The case was decided against Qualcomm in the Northern District of California by Judge Koh and is currently pending appeal in the 9th Circuit (No. 19-16122, 9th Circuit). The Federal Court judgment was issued in two decisions, the first in November of last year and the second in May of this year. In the first decision, Judge Koh ruled on the contractual issues that arise from the FRAND terms and decided against Qualcomm in a summary judgment. The second decision, also against Qualcomm, focused on whether Qualcomm practices constituted unfair methods of competition in violation of the Sherman Act.
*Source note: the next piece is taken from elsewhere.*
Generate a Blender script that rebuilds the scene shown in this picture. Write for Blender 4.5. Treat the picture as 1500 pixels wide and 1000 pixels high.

The latter decision’s Sherman Act analysis focused both on Qualcomm’s substantial market dominance over the modem chip market and the question of whether their practices were anticompetitive. In the findings on market dominance, the Federal Court pointed to the fact that, indeed, Qualcomm is the major supplier of modem chips in the industry and that there are substantial entry level barriers in the field of modem chips. In the defense of its practices, Qualcomm appeared to allege that it is vulnerable to a hold-out problem, by claiming that it is entirely dependent on cell-phone manufacturers to profit from its patents. This argument was successful in a Southern District of Iowa case wherein a seller of high fructose corn syrup did not dominate the market due to the presence of powerful buyers capable of lowering syrup prices. This argument was not persuasive here, however, due to the facts of the case. Even if Qualcomm could theoretically be vulnerable to hold-outs from cell phone manufacturers, Judge Koh found that the data shows that this theoretical problem is not actually occurring.
In the findings on anticompetitive practices, the Federal Court looked at how Qualcomm used the ownership of SEPs to obtain high licensing fees. In this analysis, the court noted that Qualcomm’s dealings with cell phone manufacturers and modem chip competitors were designed to eliminate competition and increase consumer prices. The court noted that Qualcomm required cell phone manufacturers to license its patents as a precondition for sales of the modem chips – a practice called “no license-no chips.” Under the “patent exhaustion” doctrine, the first sales of a product that incorporates a patent exhausts the patent rights downstream. In other words, when Apple buys a modem chip from Qualcomm that includes patented technology, Apple is not ordinarily required to license those patents, since the patent right exhausted after the first sale.
The “no license-no chips” practice, however, goes around the doctrine by demanding the licensing. Regarding its dealings with competitors, the court pointed to the fact that Qualcomm has consistently refused to license its SEP portfolio to manufacturers of modem chips under pretextual excuses, thus preventing new entrants in the market. As a result of these practices, the court found that Qualcomm extracted unreasonably high licensing fees.
The decision is a massive defeat for Qualcomm, which appears to rely heavily on these practices as its main business model. It also appears that Qualcomm is willing to fight this case all the way. As mentioned above, an appeal is pending in the 9th Circuit, and that court has already granted a stay of the injunctions issued by the Northern District of California. The case appears to be getting even more interesting with the involvement of the Department of Justice in favor of Qualcomm. If the case rises to the Supreme Court, we might be getting some rulings that impact the way in which the use of patents for leverage go against the Sherman Act.